Mira el vacío del hombre,
si tú le faltas por dentro;
mira el poder del pecado,
cuando no envías tu aliento.
 
»Riega la tierra en sequía,
sana el corazón enfermo,
lava las manchas, infunde
calor de vida en el hielo,
doma el espíritu indómito,
guía al que tuerce el sendero.»
 
 
La redención de Cristo obrada por el Espíritu Santo en nosotros supone esta purificación a lo largo de la vida: «la sangre de Cristo, que por obra del Espíritu eterno se ofreció sin mancha a Dios, purificará nuestra conciencia de las obras que llevan a la muerte, para permitirnos tributar culto al Dios viviente» (Hb 9, 14). El Espíritu no solo ilumina y muestra dónde está nuestro pecado, sino que lo redime, lo purifica, ¡lo destruye! «Comprendámoslo: nuestro hombre viejo ha sido crucificado con él, para que fuera destruido este cuerpo de pecado, y así dejáramos de ser esclavos del pecado» (Rm 6,6). Ahora podemos entender algo más adecuadamente la frase de Juan el Bautista, referida a Jesús: «Él los bautizará en el Espíritu Santo y en el fuego» (Mt 3, 11). El Bautista ofrecía un bautismo carente de este poder redentor. Se trataba de un signo, una preparación anímica de parte de los pecadores, pero ¿qué efectos reales podía tener aquella inmersión en las aguas del Jordán?

El fuego es uno de los grandes símbolos del Espíritu Santo, en cuyo amor arden y son aniquilados nuestros pecados. «Entonces vieron aparecer unas lenguas como de fuego, que descendieron por separado sobre cada uno de ellos.
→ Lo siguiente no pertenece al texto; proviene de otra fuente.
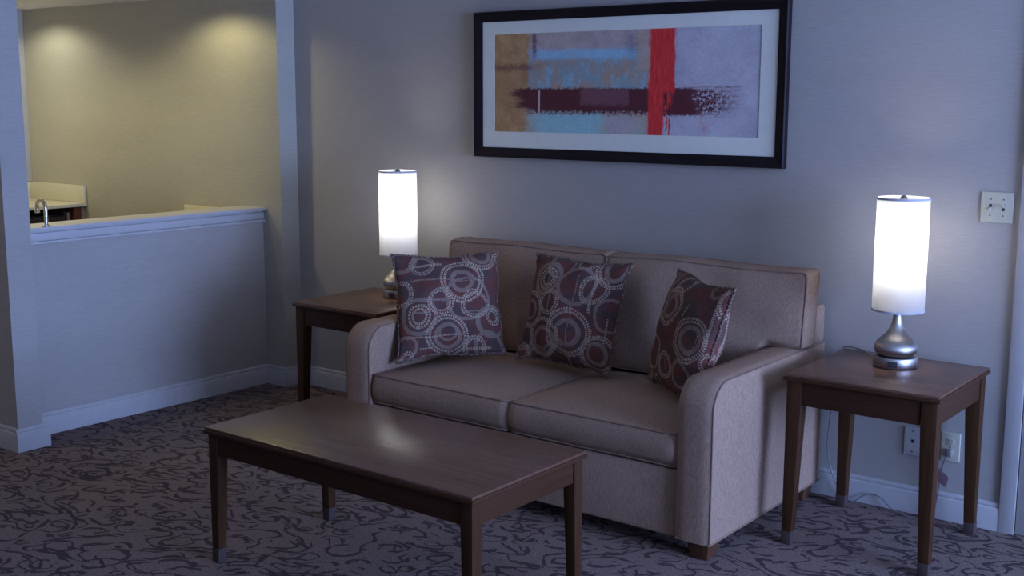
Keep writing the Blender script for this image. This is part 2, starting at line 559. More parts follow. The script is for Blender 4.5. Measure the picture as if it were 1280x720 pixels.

Todos quedaron llenos del Espíritu Santo» (Hch 2, 4), leemos en el relato de Pentecostés. Más adelante, Pedro hará alusión explícita al poder del Espíritu Santo: «háganse bautizar en el nombre de Jesucristo para que les sean perdonados los pecados» (Hch 2, 38). En la «otra narración que podríamos  llamar como Pentecostés de Juan» [catequesis de JPII, audiencia general del miércoles 31 de mayo de 2000)], la remisión de los pecados vuelve a aparecer asociada al don del Espíritu Santo:
 
«Al decirles esto, sopló sobre ellos y añadió:
 
»“Reciban el Espíritu Santo.
Los pecados serán perdonados
a los que ustedes se los perdonen,
y serán retenidos
a los que ustedes se los retengan”.»
 
                                                              Jn 20,22-23.